Rows from a dataset
* start *

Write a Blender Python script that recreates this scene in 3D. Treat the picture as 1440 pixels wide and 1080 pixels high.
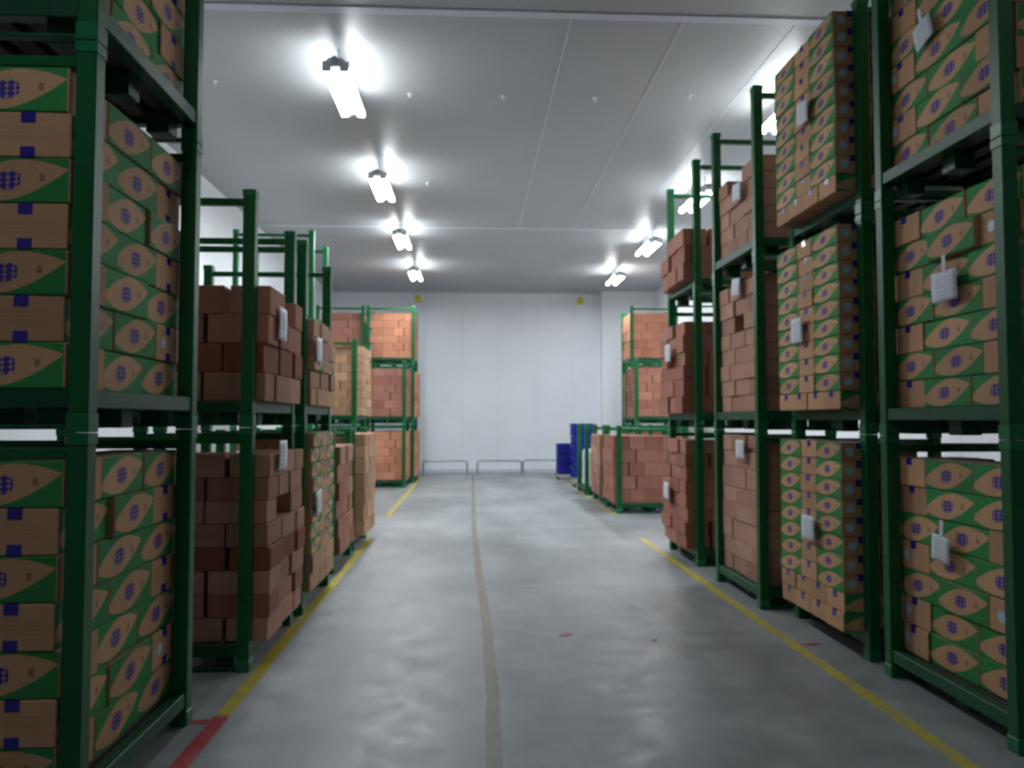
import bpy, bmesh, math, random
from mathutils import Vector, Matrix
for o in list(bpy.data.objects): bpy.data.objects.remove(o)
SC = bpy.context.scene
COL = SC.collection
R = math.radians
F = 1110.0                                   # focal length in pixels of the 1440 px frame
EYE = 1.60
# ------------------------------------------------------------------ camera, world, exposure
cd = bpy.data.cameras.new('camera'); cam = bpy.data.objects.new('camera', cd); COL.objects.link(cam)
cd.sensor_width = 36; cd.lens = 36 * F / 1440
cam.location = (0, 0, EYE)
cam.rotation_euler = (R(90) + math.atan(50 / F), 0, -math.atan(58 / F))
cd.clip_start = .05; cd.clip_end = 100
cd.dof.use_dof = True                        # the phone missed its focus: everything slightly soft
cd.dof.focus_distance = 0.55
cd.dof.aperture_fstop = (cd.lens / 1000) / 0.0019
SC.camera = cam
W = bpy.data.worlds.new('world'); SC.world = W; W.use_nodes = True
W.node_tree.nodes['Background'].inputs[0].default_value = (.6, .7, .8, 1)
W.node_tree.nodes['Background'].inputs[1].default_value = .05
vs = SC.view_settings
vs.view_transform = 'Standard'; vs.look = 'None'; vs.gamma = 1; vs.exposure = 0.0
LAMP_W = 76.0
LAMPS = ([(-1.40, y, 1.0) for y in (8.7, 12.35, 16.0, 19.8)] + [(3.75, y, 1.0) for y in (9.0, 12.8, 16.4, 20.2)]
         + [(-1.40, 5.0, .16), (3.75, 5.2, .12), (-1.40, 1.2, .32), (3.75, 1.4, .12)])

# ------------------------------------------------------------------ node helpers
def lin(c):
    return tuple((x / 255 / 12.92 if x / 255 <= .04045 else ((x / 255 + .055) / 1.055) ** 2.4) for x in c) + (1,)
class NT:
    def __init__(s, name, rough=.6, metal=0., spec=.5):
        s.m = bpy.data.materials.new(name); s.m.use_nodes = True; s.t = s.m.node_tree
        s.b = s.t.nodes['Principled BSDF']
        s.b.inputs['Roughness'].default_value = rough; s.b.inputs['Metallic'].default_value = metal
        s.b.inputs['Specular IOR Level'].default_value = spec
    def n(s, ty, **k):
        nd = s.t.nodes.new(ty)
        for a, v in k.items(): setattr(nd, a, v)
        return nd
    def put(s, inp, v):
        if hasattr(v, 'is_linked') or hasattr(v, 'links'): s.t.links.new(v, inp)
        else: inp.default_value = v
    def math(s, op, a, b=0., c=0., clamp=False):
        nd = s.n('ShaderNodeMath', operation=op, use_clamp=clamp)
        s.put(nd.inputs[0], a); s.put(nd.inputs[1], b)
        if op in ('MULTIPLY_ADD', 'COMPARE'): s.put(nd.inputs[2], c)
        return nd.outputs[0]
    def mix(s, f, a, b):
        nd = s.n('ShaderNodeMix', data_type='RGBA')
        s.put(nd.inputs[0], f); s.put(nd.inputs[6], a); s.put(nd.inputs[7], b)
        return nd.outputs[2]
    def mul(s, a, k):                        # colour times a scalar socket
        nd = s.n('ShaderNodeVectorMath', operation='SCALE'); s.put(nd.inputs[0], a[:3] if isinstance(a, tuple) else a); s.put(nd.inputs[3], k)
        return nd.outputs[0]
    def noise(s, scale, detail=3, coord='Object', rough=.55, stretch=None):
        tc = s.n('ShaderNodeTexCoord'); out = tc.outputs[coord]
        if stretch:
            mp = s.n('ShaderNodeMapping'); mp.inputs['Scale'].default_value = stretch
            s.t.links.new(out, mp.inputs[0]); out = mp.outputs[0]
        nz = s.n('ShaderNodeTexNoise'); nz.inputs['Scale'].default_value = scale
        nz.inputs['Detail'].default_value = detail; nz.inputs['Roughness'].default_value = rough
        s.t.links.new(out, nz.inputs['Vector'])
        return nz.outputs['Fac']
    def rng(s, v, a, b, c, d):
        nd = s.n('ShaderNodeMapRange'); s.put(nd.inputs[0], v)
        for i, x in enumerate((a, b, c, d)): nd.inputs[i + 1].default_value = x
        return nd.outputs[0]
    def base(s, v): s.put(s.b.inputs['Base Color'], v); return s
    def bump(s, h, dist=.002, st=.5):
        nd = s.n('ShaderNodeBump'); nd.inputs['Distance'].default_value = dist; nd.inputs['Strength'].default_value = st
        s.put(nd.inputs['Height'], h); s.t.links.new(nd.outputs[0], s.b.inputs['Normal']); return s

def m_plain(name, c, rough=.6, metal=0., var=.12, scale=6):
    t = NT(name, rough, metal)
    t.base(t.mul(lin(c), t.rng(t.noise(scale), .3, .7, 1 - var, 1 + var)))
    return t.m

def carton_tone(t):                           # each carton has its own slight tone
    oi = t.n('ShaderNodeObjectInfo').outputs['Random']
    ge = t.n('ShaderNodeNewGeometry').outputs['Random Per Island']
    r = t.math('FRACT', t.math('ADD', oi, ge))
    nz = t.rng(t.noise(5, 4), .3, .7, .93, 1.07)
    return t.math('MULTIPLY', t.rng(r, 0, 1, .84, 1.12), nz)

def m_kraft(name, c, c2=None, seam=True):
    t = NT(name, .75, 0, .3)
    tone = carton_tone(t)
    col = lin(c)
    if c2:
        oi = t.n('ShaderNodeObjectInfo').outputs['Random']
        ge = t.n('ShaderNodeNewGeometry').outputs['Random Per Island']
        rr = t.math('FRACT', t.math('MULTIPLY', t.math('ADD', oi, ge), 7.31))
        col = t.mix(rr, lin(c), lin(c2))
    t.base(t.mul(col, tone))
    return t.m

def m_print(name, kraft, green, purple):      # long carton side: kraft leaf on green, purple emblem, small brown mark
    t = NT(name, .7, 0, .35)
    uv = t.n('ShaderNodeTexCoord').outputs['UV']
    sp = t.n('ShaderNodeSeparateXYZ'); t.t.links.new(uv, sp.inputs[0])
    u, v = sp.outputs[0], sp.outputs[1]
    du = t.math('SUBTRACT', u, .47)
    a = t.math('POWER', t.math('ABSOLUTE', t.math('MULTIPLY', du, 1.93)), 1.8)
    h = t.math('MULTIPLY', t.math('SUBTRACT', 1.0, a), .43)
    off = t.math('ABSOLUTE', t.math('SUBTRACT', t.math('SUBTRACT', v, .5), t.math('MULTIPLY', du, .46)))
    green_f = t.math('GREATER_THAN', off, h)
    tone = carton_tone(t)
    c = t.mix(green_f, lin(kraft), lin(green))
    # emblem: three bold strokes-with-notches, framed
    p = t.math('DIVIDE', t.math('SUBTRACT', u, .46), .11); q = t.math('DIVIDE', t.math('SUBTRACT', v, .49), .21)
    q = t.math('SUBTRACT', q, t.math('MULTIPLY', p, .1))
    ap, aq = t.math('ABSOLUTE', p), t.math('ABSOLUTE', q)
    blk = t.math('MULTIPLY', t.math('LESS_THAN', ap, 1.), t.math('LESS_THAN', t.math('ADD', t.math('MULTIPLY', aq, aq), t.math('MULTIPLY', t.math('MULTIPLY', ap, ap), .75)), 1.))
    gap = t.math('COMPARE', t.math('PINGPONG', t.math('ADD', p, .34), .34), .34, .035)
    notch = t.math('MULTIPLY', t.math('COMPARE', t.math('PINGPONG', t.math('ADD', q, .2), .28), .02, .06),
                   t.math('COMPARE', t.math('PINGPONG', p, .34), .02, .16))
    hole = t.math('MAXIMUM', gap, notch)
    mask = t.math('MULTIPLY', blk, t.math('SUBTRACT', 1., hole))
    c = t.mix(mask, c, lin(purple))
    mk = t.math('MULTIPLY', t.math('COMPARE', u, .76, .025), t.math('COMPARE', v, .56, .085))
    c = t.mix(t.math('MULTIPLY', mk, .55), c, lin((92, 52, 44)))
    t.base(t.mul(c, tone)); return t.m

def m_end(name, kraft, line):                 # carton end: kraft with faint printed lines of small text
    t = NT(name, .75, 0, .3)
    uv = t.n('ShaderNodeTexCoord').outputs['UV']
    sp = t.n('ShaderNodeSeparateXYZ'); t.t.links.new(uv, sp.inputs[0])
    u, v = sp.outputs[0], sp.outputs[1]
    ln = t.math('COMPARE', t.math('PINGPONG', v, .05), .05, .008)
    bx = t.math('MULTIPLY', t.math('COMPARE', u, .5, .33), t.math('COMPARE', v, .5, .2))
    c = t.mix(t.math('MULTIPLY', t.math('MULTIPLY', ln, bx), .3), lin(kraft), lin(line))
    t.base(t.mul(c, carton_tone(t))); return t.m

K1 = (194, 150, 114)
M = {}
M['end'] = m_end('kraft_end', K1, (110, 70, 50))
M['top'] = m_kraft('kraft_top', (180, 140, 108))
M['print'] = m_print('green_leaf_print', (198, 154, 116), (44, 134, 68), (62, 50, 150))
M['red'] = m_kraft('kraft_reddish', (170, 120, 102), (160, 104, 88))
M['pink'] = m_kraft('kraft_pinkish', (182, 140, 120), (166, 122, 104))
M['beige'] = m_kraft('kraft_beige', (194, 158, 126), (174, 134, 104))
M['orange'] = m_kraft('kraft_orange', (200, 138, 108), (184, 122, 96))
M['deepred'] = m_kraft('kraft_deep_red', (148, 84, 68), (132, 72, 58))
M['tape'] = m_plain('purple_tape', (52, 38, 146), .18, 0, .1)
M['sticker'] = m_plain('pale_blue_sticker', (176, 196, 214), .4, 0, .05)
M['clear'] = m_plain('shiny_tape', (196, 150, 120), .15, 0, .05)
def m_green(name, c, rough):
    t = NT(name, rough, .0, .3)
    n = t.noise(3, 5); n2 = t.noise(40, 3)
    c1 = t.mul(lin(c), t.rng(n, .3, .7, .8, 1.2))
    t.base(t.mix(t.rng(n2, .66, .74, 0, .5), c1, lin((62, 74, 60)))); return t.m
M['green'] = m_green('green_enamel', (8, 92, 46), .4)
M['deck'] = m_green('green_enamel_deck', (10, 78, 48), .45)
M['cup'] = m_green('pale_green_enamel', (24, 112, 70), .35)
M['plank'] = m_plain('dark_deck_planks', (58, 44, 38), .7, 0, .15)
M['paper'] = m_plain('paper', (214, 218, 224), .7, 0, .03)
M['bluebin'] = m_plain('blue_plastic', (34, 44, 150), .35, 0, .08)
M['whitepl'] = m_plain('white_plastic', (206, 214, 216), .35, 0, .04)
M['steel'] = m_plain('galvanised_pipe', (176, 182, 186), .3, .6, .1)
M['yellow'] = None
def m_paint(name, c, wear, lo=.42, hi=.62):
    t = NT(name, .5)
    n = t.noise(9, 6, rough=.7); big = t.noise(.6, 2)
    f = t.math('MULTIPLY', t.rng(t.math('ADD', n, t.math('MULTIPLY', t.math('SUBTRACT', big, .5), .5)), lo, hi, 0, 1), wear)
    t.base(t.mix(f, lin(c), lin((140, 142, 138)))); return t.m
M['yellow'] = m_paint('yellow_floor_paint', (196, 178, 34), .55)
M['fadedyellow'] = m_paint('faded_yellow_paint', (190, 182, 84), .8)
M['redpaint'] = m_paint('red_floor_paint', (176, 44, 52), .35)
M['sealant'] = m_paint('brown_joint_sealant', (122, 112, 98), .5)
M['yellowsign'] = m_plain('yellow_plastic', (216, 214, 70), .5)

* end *
* start *

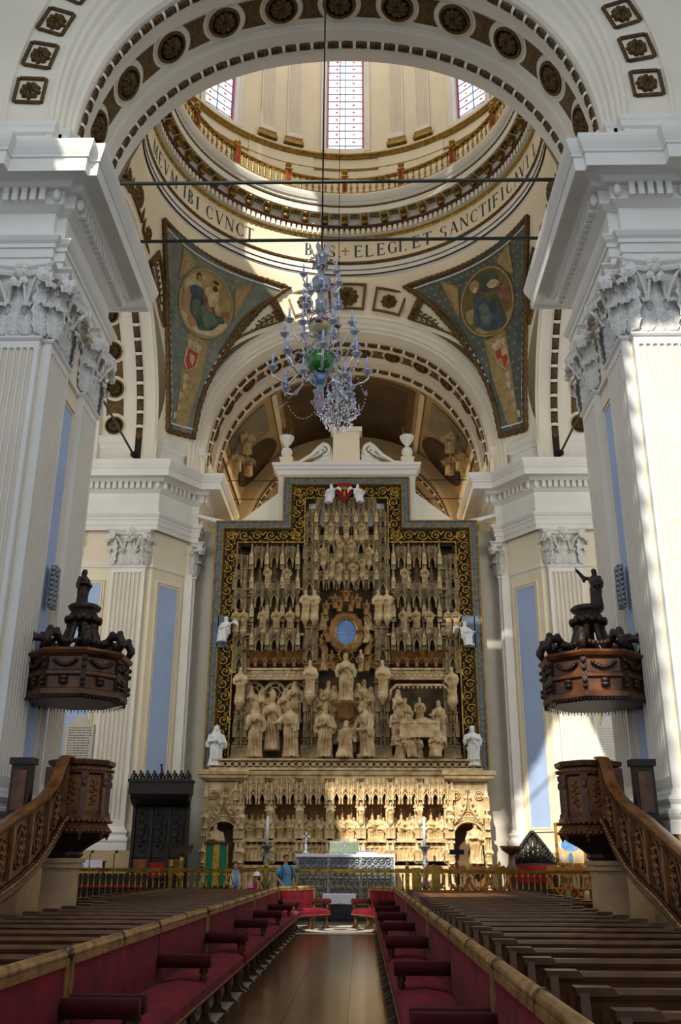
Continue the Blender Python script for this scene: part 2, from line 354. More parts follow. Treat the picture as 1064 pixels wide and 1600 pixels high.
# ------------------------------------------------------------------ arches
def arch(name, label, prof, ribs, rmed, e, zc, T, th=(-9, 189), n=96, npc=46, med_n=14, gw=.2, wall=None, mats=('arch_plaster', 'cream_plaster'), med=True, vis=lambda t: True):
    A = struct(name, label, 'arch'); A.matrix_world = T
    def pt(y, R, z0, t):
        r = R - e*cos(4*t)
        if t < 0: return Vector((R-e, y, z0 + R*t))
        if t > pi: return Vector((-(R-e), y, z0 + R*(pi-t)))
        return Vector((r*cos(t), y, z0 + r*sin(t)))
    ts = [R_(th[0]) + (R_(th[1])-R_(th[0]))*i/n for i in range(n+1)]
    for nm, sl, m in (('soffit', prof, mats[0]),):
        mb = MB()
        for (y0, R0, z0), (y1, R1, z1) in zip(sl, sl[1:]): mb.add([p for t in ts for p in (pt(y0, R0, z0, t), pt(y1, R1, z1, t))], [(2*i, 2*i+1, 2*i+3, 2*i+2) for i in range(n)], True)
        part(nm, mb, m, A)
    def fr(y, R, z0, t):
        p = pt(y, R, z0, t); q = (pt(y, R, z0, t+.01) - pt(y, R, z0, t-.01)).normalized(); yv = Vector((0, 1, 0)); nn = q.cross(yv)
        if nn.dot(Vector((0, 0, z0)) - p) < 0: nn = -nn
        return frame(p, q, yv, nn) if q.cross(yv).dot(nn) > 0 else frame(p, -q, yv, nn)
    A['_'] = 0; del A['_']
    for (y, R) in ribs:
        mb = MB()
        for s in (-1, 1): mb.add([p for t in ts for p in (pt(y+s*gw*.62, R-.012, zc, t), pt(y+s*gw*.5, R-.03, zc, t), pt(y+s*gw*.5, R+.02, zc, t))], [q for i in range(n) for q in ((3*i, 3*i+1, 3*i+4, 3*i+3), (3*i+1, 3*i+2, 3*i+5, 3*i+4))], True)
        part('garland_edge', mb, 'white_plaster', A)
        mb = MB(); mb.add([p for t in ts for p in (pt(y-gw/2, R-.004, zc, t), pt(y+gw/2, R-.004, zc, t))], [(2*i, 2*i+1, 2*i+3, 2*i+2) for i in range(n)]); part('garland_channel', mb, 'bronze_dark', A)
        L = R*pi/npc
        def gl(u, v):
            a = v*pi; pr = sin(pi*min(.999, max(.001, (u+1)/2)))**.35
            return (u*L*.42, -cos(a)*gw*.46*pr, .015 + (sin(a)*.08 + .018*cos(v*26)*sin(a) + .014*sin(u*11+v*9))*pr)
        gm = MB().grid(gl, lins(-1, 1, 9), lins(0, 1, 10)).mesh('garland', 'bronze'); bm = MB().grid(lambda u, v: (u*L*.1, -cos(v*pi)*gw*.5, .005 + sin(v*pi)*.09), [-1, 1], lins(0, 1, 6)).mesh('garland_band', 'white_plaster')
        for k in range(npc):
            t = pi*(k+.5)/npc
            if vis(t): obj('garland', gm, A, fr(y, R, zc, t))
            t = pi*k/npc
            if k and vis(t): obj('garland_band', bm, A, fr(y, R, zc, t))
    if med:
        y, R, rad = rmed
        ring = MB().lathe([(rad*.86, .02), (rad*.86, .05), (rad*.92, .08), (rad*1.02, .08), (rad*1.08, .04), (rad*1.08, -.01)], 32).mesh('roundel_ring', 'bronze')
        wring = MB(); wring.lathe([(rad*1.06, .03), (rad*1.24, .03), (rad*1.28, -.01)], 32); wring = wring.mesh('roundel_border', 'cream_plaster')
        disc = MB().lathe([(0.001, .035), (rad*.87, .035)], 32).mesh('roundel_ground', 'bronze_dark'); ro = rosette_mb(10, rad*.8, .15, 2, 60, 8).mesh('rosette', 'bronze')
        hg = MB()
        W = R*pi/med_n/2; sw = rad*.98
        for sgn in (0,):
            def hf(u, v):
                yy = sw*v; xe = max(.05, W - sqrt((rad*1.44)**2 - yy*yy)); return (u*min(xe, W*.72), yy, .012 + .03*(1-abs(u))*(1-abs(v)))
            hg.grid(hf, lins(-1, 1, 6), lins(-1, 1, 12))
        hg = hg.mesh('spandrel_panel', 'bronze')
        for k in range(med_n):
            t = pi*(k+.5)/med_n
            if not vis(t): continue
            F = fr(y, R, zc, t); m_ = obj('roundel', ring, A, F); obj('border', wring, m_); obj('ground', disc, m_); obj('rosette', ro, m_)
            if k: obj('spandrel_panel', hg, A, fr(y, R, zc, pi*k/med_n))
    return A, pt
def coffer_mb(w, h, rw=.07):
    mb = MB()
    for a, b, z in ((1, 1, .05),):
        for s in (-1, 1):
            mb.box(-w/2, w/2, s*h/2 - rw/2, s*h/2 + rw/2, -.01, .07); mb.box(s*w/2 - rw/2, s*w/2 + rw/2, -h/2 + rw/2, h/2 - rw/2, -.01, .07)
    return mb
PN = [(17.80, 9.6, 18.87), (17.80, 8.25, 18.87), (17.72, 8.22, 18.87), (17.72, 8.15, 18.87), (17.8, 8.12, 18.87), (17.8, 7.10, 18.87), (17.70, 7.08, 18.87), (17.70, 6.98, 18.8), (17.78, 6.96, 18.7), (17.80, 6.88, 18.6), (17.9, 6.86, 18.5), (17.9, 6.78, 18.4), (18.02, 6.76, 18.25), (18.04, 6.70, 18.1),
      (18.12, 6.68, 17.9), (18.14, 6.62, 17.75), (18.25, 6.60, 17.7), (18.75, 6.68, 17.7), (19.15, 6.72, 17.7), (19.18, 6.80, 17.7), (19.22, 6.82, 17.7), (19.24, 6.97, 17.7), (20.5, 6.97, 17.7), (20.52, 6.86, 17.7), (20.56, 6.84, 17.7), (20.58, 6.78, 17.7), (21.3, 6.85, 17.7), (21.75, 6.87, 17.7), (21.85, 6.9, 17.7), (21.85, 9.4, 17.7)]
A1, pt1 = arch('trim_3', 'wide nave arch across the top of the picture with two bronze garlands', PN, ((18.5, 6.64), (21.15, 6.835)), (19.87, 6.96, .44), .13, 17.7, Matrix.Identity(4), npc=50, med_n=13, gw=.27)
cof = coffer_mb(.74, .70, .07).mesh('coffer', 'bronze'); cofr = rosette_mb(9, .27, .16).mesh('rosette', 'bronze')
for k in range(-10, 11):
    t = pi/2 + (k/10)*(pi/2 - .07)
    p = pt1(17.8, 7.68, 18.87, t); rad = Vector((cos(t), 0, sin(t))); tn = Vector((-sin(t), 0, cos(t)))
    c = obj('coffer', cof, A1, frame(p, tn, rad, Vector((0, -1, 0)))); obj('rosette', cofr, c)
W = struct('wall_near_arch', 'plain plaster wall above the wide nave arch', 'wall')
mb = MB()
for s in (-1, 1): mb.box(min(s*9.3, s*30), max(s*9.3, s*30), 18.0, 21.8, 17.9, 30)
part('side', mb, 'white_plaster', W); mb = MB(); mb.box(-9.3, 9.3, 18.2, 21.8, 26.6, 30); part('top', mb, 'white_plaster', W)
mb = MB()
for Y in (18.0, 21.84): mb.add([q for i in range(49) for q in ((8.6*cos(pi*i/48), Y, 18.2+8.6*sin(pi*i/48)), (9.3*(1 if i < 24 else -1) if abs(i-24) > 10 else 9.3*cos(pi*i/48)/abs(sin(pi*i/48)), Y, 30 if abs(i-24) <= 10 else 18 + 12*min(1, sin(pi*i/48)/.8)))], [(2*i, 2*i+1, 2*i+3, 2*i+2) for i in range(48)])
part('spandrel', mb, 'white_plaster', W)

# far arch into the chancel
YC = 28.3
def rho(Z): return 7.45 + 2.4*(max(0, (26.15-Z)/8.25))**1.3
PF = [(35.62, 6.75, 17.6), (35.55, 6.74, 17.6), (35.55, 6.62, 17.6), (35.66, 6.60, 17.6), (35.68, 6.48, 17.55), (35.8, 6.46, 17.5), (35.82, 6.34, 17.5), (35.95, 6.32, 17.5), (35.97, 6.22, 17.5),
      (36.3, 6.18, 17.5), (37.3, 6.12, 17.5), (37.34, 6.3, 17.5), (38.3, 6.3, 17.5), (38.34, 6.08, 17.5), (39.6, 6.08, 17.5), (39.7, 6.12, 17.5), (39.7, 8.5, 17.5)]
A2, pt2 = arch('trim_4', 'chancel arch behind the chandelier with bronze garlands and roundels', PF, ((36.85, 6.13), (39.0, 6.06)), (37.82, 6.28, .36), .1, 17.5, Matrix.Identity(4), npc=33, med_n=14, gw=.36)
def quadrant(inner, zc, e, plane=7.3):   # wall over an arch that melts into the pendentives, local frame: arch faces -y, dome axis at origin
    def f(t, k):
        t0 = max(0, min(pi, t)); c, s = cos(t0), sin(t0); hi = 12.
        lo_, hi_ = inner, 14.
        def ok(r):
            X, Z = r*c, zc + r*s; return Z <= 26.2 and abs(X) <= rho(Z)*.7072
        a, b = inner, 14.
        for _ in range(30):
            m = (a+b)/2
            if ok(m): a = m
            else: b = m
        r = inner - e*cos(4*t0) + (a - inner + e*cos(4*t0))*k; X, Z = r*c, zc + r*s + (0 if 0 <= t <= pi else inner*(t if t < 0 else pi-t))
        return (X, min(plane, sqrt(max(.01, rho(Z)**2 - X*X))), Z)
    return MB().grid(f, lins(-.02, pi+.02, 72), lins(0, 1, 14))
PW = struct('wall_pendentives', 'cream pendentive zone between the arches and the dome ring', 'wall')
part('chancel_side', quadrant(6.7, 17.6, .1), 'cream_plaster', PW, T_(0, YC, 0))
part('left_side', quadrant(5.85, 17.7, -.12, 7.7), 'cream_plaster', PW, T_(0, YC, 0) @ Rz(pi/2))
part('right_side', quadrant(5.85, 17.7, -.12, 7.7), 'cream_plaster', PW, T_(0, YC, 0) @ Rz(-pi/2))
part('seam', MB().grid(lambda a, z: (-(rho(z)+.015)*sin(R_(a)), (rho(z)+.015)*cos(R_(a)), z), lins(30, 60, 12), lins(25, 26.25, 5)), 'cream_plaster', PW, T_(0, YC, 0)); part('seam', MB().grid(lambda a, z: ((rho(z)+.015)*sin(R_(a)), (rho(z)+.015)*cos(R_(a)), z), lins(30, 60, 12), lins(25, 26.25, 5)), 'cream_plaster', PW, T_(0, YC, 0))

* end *

* **DIRECTIONS**
Find each line holding the string "script" and copy it out.

* **THE OUTPUT**
Write a Blender Python script that recreates this scene in 3D. Treat the picture as 1440 pixels wide and 1080 pixels high.
Continue the Blender Python script for this scene: part 2, from line 354. More parts follow. Treat the picture as 1064 pixels wide and 1600 pixels high.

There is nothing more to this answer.